When interviewed about his latest album, Mix was defiant: “I don’t care if it sells just one copy… I’m happy with this record.” But Seminar was a smash. It sold a million copies. It went gold… And eventually platinum, too. It spawned three massive hit singles: “Beepers,” “My Hooptie,” and “I Got Game.”

It’s clear from the moment you drop the needle that Mix is trying something new. One year previous, Public Enemy’s Nation of Millions blew up rap like an atomic bomb, and every artist was now scrambling to incorporate messages of justice and race into their lyrics.
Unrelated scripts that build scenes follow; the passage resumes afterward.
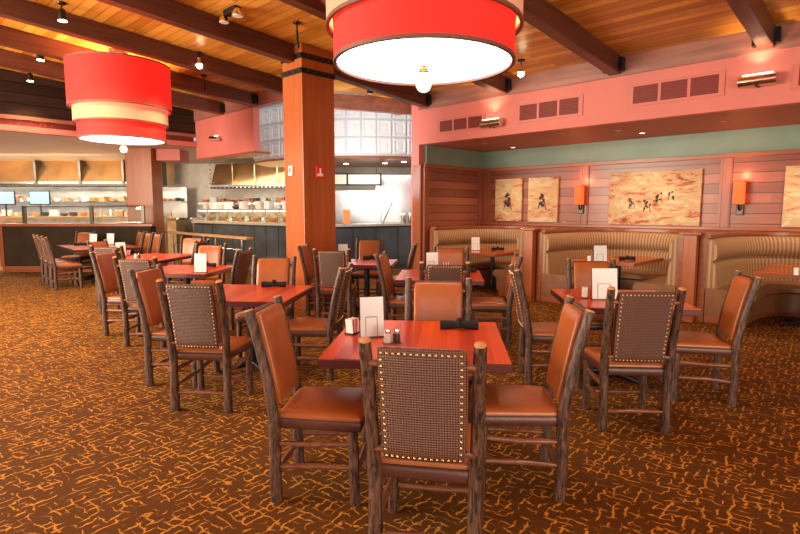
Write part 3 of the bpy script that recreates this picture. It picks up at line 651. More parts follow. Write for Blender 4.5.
# ------------------------------------------------------------------ booths
def booth(u0, u1, label):
    w = u1 - u0; um = (u0 + u1) / 2
    o = empty('booth', rw(um, D0), RA, label, 'booth', 'curved booths')
    hw_ = w / 2 - .09; dd_ = DB - D0 - .03
    # U path (walls), from left front to right front, inset t
    def path(ins, d_start=.0):      # rounded horseshoe that starts curving right at the front
        x = hw_ - ins; yb = dd_ - ins - d_start; pts = []; n = 40
        for k in range(n + 1):
            t = PI - PI * k / n; cc, ss = math.cos(t), math.sin(t)
            pts.append((math.copysign(abs(cc) ** .62, cc) * x, d_start + abs(ss) ** .62 * yb))
        return pts
    def sweep(prof, name, mat, start, parent=o):    # prof: list of (inset, z)
        loops = [path(i, start) for i, z in prof]; n = len(loops[0]); me_v = []; fs = []
        runs = [0]
        for k in range(1, n): runs.append(runs[-1] + (Vector(loops[0][k]) - Vector(loops[0][k - 1])).length)
        for (i, z), lp in zip(prof, loops): me_v += [(q[0], q[1], z) for q in lp]
        m_ = len(prof)
        for a_ in range(m_):
            b1 = (a_ + 1) % m_
            for k in range(n - 1): fs.append((a_ * n + k, a_ * n + k + 1, b1 * n + k + 1, b1 * n + k))
        fs.append([a_ * n for a_ in range(m_)][::-1]); fs.append([a_ * n + n - 1 for a_ in range(m_)])
        me = bpy.data.meshes.new(name); me.from_pydata(me_v, [], fs)
        uvl = me.uv_layers.new(name='run')
        for pl in me.polygons:
            for li in pl.loop_indices:
                vi = me.loops[li].vertex_index; uvl.data[li].uv = (runs[vi % n] if len(pl.vertices) == 4 and vi % n not in () else prof[vi // n][0], me_v[vi][2])
            pl.use_smooth = len(pl.vertices) == 4
        bm = bmesh.new(); bm.from_mesh(me); bmesh.ops.recalc_face_normals(bm, faces=bm.faces); bm.to_mesh(me); bm.free()
        try: me.set_sharp_from_angle(angle=R(45))
        except Exception: pass
        me.materials.append(MATS[mat]); ob = bpy.data.objects.new(name, me); C.objects.link(ob); ob.parent = parent; return ob
    sweep([(0, .0), (.09, .0), (.09, 1.17), (0, 1.17)], 'shell', 'trim_wood', .12)
    sweep([(-.02, 1.17), (.12, 1.17), (.12, 1.21), (-.02, 1.21)], 'cap', 'trim_wood', .165)
    sweep([(.09, .86), (.17, .85), (.215, .89), (.225, .97), (.205, 1.06), (.16, 1.13), (.09, 1.155)], 'head_roll', 'stripe', .125)
    sweep([(.09, .46), (.24, .46), (.225, .60), (.20, .80), (.165, .85), (.09, .86)], 'back_cushion', 'stripe', .125)
    sweep([(.1, .34), (.66, .34), (.70, .37), (.70, .43), (.66, .47), (.1, .48)], 'seat_cushion', 'booth_leather', .12)
    sweep([(.1, .1), (.62, .1), (.62, .34), (.1, .34)], 'seat_base', 'booth_leather', .125)
    sweep([(.1, .0), (.58, .0), (.58, .1), (.1, .1)], 'kick_plate', 'trim_wood', .125)
    pp = path(.0, .165); lm = MB(); n_ = len(pp)
    def outp(q):
        v = Vector((q[0], q[1] + .01)); k = min((hw_ + .084) / max(1e-6, abs(v.x)), (dd_ + .01) / max(1e-6, v.y)); return v * k
    for k in range(n_ - 1):
        a_, b2 = pp[k], pp[k + 1]; A_, B_ = outp(a_), outp(b2)
        lm.add([(a_[0], a_[1], 1.165), (b2[0], b2[1], 1.165), (B_.x, B_.y, 1.165), (A_.x, A_.y, 1.165), (a_[0], a_[1], 1.19), (b2[0], b2[1], 1.19), (B_.x, B_.y, 1.19), (A_.x, A_.y, 1.19)], [(0, 1, 2, 3), (4, 7, 6, 5), (0, 4, 5, 1), (2, 6, 7, 3)])
    lm.build('ledge', 'trim_wood', o)
    return o
bl = ['leftmost striped curved booth, in the corner of the alcove', 'middle striped curved booth between the two wooden booth dividers', 'rightmost striped curved booth, cut by the right edge of the photo']
US = [-7.07, -4.67, -2.17, .33]
booth(US[0], US[1], bl[0]); booth(US[1], US[2], bl[1]); booth(US[2], US[3], bl[2])
dl = ['wooden divider post between the left and middle booths', 'wooden divider post between the middle and right booths', 'wooden divider post at the far right end of the booths']
for i, u in enumerate(US[1:3]):
    o = empty('booth_divider', rw(u, D0), RA, dl[i], 'divider', 'booth dividers')
    MB().box2((-.085, -.02, .0), (.085, .11, 1.21)).build('end_panel', 'pillar_wood', o, bevel=.01)
    MB().box2((-.14, -.06, 1.212), (.14, .16, 1.245)).build('cap', 'trim_wood', o, bevel=.008)
    MB().box2((-.09, -.035, .0), (.09, -.02, .10)).build('plinth', 'trim_wood', o)
# ledge on back wall
struct('trim_9', MB().box2((-7.05, DB - .07, 1.215), (5.5, DB, 1.27)), 'trim_wood', rz=RA, label='wooden ledge behind the booths under the panelling', bevel=.008)

# ------------------------------------------------------------------ art, sconces, vents, wall lights
def art(u0, u1, z0, z1, mat, label, figs):
    o = empty('wall_art', rw((u0 + u1) / 2, DB - .035) + Vector((0, 0, z0)), RA, label, 'painting')
    w = u1 - u0; h = z1 - z0
    MB().box2((-w / 2, -.03, 0), (w / 2, .03, h)).build('canvas', mat, o, bevel=.004)
    for (x, z, s) in figs:
        fm = MB()
        x = x * w; z = z * h
        for q in range(7):
            r_ = random.Random(int(x * 991 + z * 77 + q)); fm.ball((x + r_.uniform(-1, 1) * .075 * s, -.031, z + (q - 3) * .030 * s), .030 * s * r_.uniform(.6, 1.3), 8, 4, .9)
        fm.tube([(x - .05 * s, -.032, z - .03 * s), (x - .08 * s, -.032, z - .16 * s)], .007 * s, 5); fm.tube([(x + .04 * s, -.032, z - .03 * s), (x + .07 * s, -.032, z - .16 * s)], .007 * s, 5)
        fm.build('painted_figure', 'dark_goods', o)
def u_at(px, d, z=2.1):    # room x of a pixel column on plane d at height z
    r_ = (px - 400) / F; c_, s_ = math.cos(RA), math.sin(RA); cp, sp_ = math.cos(PITCH), math.sin(PITCH)
    return (r_ * (d * c_ * cp - (z - H) * sp_) + d * s_) / (c_ - r_ * s_ * cp)
def zat(px, py, d): 
    Y = rw(u_at(px, d, 3.1 if d < 9 else 2.1), d).y; return H - math.tan(math.atan((py - 267) / F) + PITCH) * Y
art(u_at(497, DB), u_at(523.5, DB), zat(510, 221, DB), zat(510, 179, DB), 'art_a', 'small earthy abstract painting with one dark figure, left of the pair', [(0, .5, 1.3)])
art(u_at(530, DB), u_at(559.5, DB), zat(545, 222, DB), zat(545, 177.5, DB), 'art_b', 'small earthy abstract painting, right of the pair, nearest the left sconce', [(0, .5, 1.2)])
art(u_at(611, DB), u_at(703, DB), zat(657, 225, DB), zat(657, 171, DB), 'art_c', 'large wide earthy painting with small dark rider figures between the sconces', [(-.22, .42, .7), (-.05, .38, .8), (.08, .52, .7), (.2, .55, .6)])
art(u_at(786, DB), u_at(880, DB), zat(795, 227, DB), zat(795, 166, DB), 'art_d', 'wide pale painting cut off by the right edge of the photo', [(.1, .5, .8)])
for i, (px, py0, py1) in enumerate([(583, 204.5, 186), (742.5, 204, 181.5)]):
    u = u_at(px, DB); z0 = zat(px, py0, DB); z1 = zat(px, py1, DB)
    o = empty('wall_sconce', rw(u, DB - .04) + Vector((0, 0, z0)), RA, ['glowing orange wall sconce between the small paintings and the wide painting', 'glowing orange wall sconce right of the wide painting'][i], 'sconce', 'glowing wall sconces')
    w = .15; h = z1 - z0
    MB().box2((-w / 2, -.16, 0), (w / 2, -.05, h)).build('lamp_shade', 'sconce_shade', o, bevel=.01)
    MB().box2((-w / 2 - .005, -.165, -.012), (w / 2 + .005, -.045, .0)).box2((-w / 2 - .005, -.165, h), (w / 2 + .005, -.045, h + .012)).build('shade_rim', 'shade_trim', o)
    MB().tube([(0, -.10, -.01), (0, -.08, -.08), (0, 0, -.1)], .018, 8).build('bracket', 'black_metal', o)
    MB().box2((-.05, -.02, -.18), (.05, .04, .0)).build('wall_plate', 'steel_dark', o, bevel=.01)
    l = bpy.data.lights.new('sconce_light', 'POINT'); l.energy = 7; l.color = (1, .34, .13); l.shadow_soft_size = .05; lo = bpy.data.objects.new('sconce_light', l); C.objects.link(lo); lo.location = rw(u, DB - .3) + Vector((0, 0, z1 + .12))
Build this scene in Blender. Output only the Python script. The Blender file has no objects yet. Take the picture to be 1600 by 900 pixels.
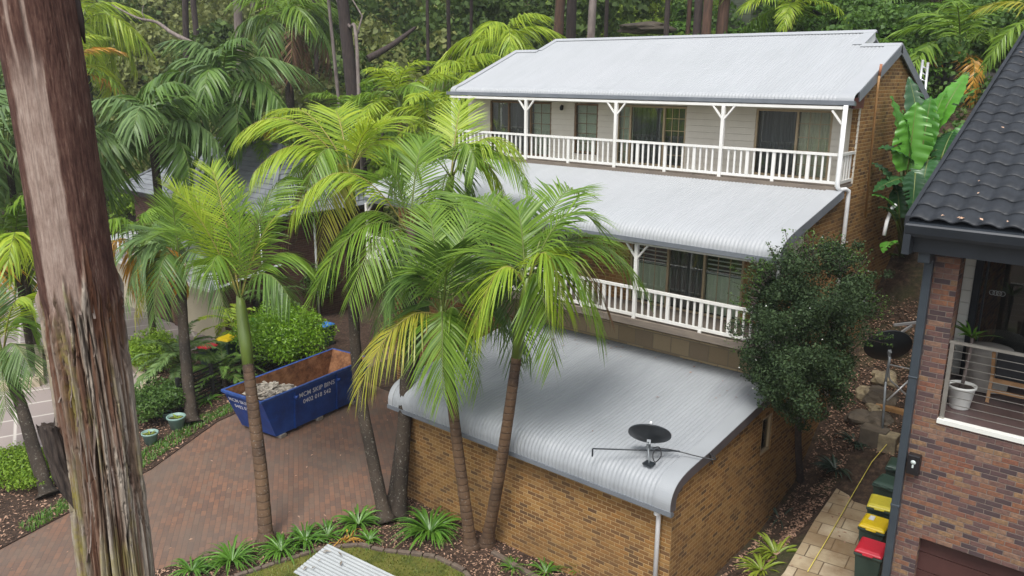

When asked about his own politics, Mix replied, “I love this nation… that’s why I criticize it. I love my car… that’s why I tune it up.” In the song “National Anthem,” he criticizes the systemic racism in our government and policing—as relevant in ‘89 as it is today. It will probably also inspire you to read about Iran-Contra affair on Wikipedia in order to decipher the lyrics.

The second side opens with “The (Peek-A-Boo) Game,” a sad story ripped from the headlines: A young woman is forced into the sex trade only to meet her end at the hands of the Green River Killer. In the late ‘80s, there was an active serial killer who murdered 71 young women in the Seattle and Tacoma area, and so people were understandably scared. (The killer wasn’t caught until 2001.)

The most baller track on this record is “Goretex,” an ass-kicking, foot-stop ode to great boots. The beats and synths here are massive, floor-shaking thumps. Mix’s verses weave and dodge and land punches. I always laugh when the chorus sings “sound effect” in response to each of the posse’s activities.